Fort Knox Packaging
I recently replaced the battery in our bathroom scales. Not that the sleazy, lying device deserved any courtesy, but perhaps the dying coin battery lay at the root of the outrageous untruths the scales told every morning. Unfortunately, not the case. Must be some other malfunction.
That said, it took a razor knife, considerable ingenuity, and one or two bad words to free the new battery from its packaging. And about five minutes of lost time. Granted, at five bucks for a four-pack, I understand why the retailer insists on maximum security. You wouldn’t want every sleazy grifter to slip a couple of these off the rack and into their pocket, now, would you?
At the risk of sounding like the old buzzard I am, I’ll admit to another day in another era, a primitive and unenlightened time to be sure, when one could go to the hardware store to buy eleven bolts with their corresponding nuts and washers, and have eleven of each counted out (on the “counter”, of all places) and handed to you in a brown paper bag, which afterwards was carefully folded and added to your existing store of reusable brown paper bags.
That was back in the day of such ancient notions as full-service gas stations, reusable milk bottles, paper drink cups and ketchup in refilled bottles on restaurant tables. A distant epoch of saber-tooth tigers and dinosaurs. Good riddance.
We’ve moved on from those primitive times, thankfully, and now everything you buy is wrapped, and the wrappers are wrapped and the wrapped wrappers are shrink-wrapped yet again.
Take a camping axe, for instance, all safely secured in styrofoam to protect it from the shock and rigors of the outdoors, the entirety of which package is lovingly presented in the most rugged, manly, matte black piece of fiberboard you can imagine, set off with bold and rugged red lettering, a manly man’s axe container, something that can only be described as “art”.
There is no function to it, just presentation.

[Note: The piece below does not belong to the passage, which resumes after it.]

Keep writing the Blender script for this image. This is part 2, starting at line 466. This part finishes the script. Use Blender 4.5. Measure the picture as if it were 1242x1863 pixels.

It’s what we deserve in a world where reality and fantasy have bled one into the other. If Conan could have one, I deserve one, too.
Packaging enables the vendor to provide you with “an experience”, the sense that you’re not just buying a camping axe, you’re acquiring a super-rugged, ergonomic, back-to-nature-yet-state-of-the-art, precision instrument lovingly crafted from the same steel that goes into a Rolls Royce. This should be something not soon forgotten, a moment to which the mind and the heart will return often.
I suppose if you’re “investing” in a new iPhone, you do deserve to be pampered just a little. For the same price you could instead buy several carats of diamonds, so maybe it’s not asking too much to have the device nestled in rich Cerulean velvet, the accessories tastefully packaged in matching drawstring bags with the Apple icon embossed thereon in what must surely be real gold.
But coin batteries securitized in military-grade Kevlar? It took me nine times as long to liberate the darn things as it did to install them! You could rob a bank, get a haircut, and be out of town in the same time.
And, I suppose, there is the small issue of plastic pollution. But don’t get me started.